**Scene modeling code data**
++++++++++++++++++++

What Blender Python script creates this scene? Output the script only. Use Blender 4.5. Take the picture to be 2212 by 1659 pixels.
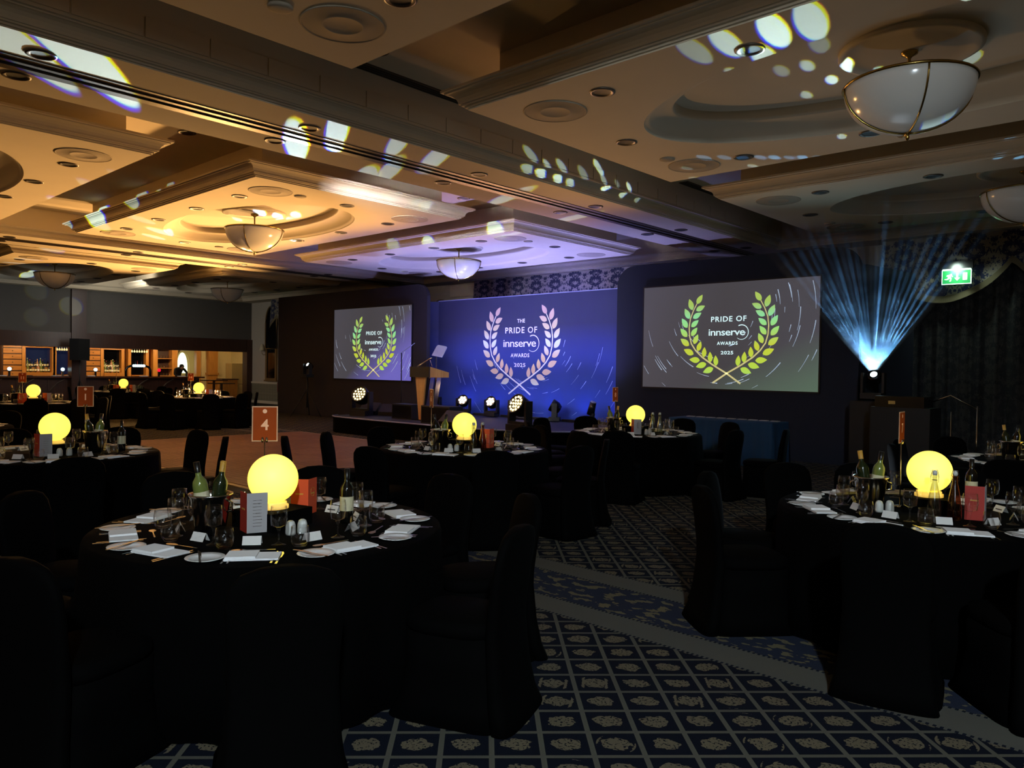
import bpy, bmesh, math, random
from mathutils import Vector, Matrix
R = math.radians
rnd = random.Random(7)
sc = bpy.context.scene
for o in list(bpy.data.objects): bpy.data.objects.remove(o)
col = sc.collection

# ---------------------------------------------------------------- camera
YAW, PIT, ROL, FL, EYE = 0.74927029, -0.01957799, 0.01575578, 1664.38, 1.65
_r = Vector((math.cos(YAW), math.sin(YAW), 0)); FWD = Vector((-math.sin(YAW)*math.cos(PIT), math.cos(YAW)*math.cos(PIT), math.sin(PIT)))
_u = _r.cross(FWD); RGT = _r*math.cos(ROL) + _u*math.sin(ROL); UPV = -_r*math.sin(ROL) + _u*math.cos(ROL)
cam = bpy.data.objects.new('camera', bpy.data.cameras.new('camera')); col.objects.link(cam)
cam.matrix_world = Matrix(((RGT.x, UPV.x, -FWD.x, 0), (RGT.y, UPV.y, -FWD.y, 0), (RGT.z, UPV.z, -FWD.z, EYE), (0, 0, 0, 1)))
cam.data.sensor_width = 36; cam.data.lens = 36*FL/2212; cam.data.clip_start = 0.05; cam.data.clip_end = 200
sc.camera = cam
# survey helpers: the point of a real plane (height z, depth y or side x) seen at a pixel of the photograph
def _ray(px, py): return FWD + RGT*((px-1106)/FL) - UPV*((py-829.5)/FL)
def at_z(px, py, z): d = _ray(px, py); t = (z-EYE)/d.z; return Vector((d.x*t, d.y*t, z))
def at_y(px, py, y): d = _ray(px, py); t = y/d.y; return Vector((d.x*t, y, EYE+d.z*t))
def at_x(px, py, x): d = _ray(px, py); t = x/d.x; return Vector((x, d.y*t, EYE+d.z*t))

# ---------------------------------------------------------------- view, world
sc.view_settings.view_transform = 'Standard'; sc.view_settings.look = 'None'
sc.view_settings.gamma = 1; sc.view_settings.use_curve_mapping = False
sc.view_settings.exposure = 0.0
sc.cycles.use_denoising = True; sc.cycles.max_bounces = 6; sc.cycles.diffuse_bounces = 3
sc.cycles.glossy_bounces = 3; sc.cycles.transparent_max_bounces = 12; sc.cycles.transmission_bounces = 3; sc.cycles.volume_bounces = 0
sc.cycles.sample_clamp_indirect = 3.0; sc.cycles.caustics_reflective = False; sc.cycles.caustics_refractive = False
sc.cycles.use_light_tree = True
w = bpy.data.worlds.new('world'); sc.world = w; w.use_nodes = True
w.node_tree.nodes['Background'].inputs[0].default_value = (0.02, 0.022, 0.03, 1); w.node_tree.nodes['Background'].inputs[1].default_value = 0.5

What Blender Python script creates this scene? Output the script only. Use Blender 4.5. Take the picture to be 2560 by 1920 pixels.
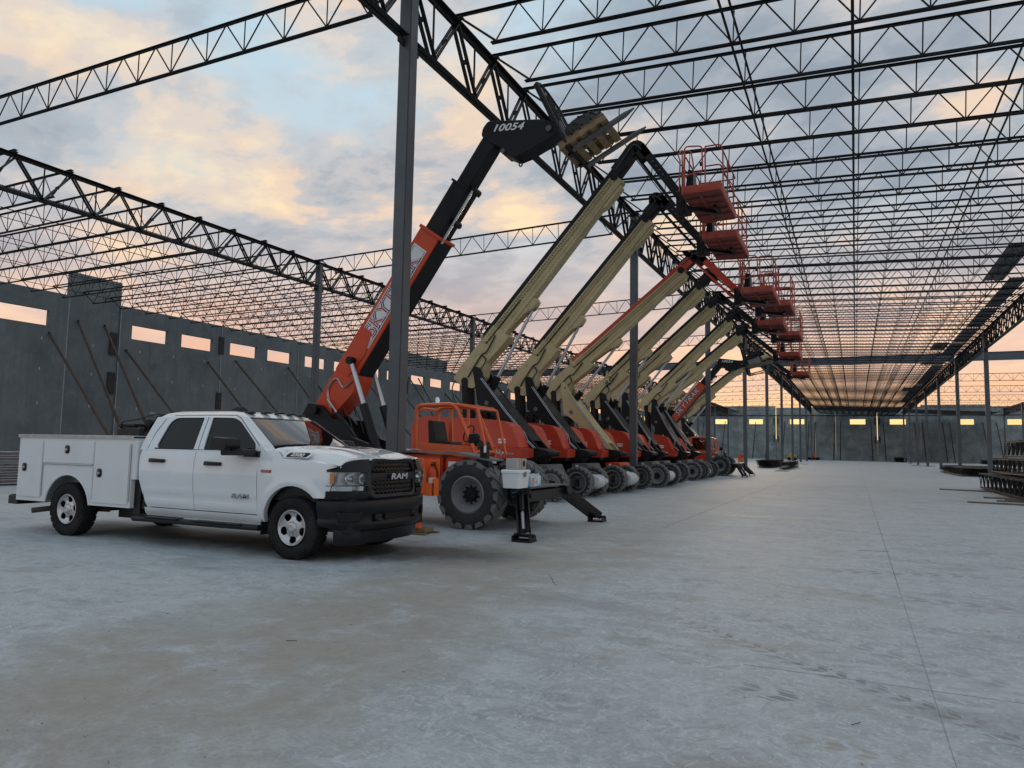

++++++++++++++++++++

**Your instructions**
Without the pictures, output the full listing exactly as it stands.

**Completed exercise**
What Blender Python script creates this scene? Output the script only. Use Blender 4.5. Take the picture to be 2212 by 1659 pixels.
import bpy, bmesh, math, random
from mathutils import Vector, Matrix
R = math.radians
rnd = random.Random(7)
sc = bpy.context.scene
for o in list(bpy.data.objects): bpy.data.objects.remove(o)
col = sc.collection

# ---------------------------------------------------------------- camera
YAW, PIT, ROL, FL, EYE = 0.74927029, -0.01957799, 0.01575578, 1664.38, 1.65
_r = Vector((math.cos(YAW), math.sin(YAW), 0)); FWD = Vector((-math.sin(YAW)*math.cos(PIT), math.cos(YAW)*math.cos(PIT), math.sin(PIT)))
_u = _r.cross(FWD); RGT = _r*math.cos(ROL) + _u*math.sin(ROL); UPV = -_r*math.sin(ROL) + _u*math.cos(ROL)
cam = bpy.data.objects.new('camera', bpy.data.cameras.new('camera')); col.objects.link(cam)
cam.matrix_world = Matrix(((RGT.x, UPV.x, -FWD.x, 0), (RGT.y, UPV.y, -FWD.y, 0), (RGT.z, UPV.z, -FWD.z, EYE), (0, 0, 0, 1)))
cam.data.sensor_width = 36; cam.data.lens = 36*FL/2212; cam.data.clip_start = 0.05; cam.data.clip_end = 200
sc.camera = cam
# survey helpers: the point of a real plane (height z, depth y or side x) seen at a pixel of the photograph
def _ray(px, py): return FWD + RGT*((px-1106)/FL) - UPV*((py-829.5)/FL)
def at_z(px, py, z): d = _ray(px, py); t = (z-EYE)/d.z; return Vector((d.x*t, d.y*t, z))
def at_y(px, py, y): d = _ray(px, py); t = y/d.y; return Vector((d.x*t, y, EYE+d.z*t))
def at_x(px, py, x): d = _ray(px, py); t = x/d.x; return Vector((x, d.y*t, EYE+d.z*t))

# ---------------------------------------------------------------- view, world
sc.view_settings.view_transform = 'Standard'; sc.view_settings.look = 'None'
sc.view_settings.gamma = 1; sc.view_settings.use_curve_mapping = False
sc.view_settings.exposure = 0.0
sc.cycles.use_denoising = True; sc.cycles.max_bounces = 6; sc.cycles.diffuse_bounces = 3
sc.cycles.glossy_bounces = 3; sc.cycles.transparent_max_bounces = 12; sc.cycles.transmission_bounces = 3; sc.cycles.volume_bounces = 0
sc.cycles.sample_clamp_indirect = 3.0; sc.cycles.caustics_reflective = False; sc.cycles.caustics_refractive = False
sc.cycles.use_light_tree = True
w = bpy.data.worlds.new('world'); sc.world = w; w.use_nodes = True
w.node_tree.nodes['Background'].inputs[0].default_value = (0.02, 0.022, 0.03, 1); w.node_tree.nodes['Background'].inputs[1].default_value = 0.5

What Blender Python script creates this scene? Output the script only. Use Blender 4.5. Take the picture to be 2560 by 1920 pixels.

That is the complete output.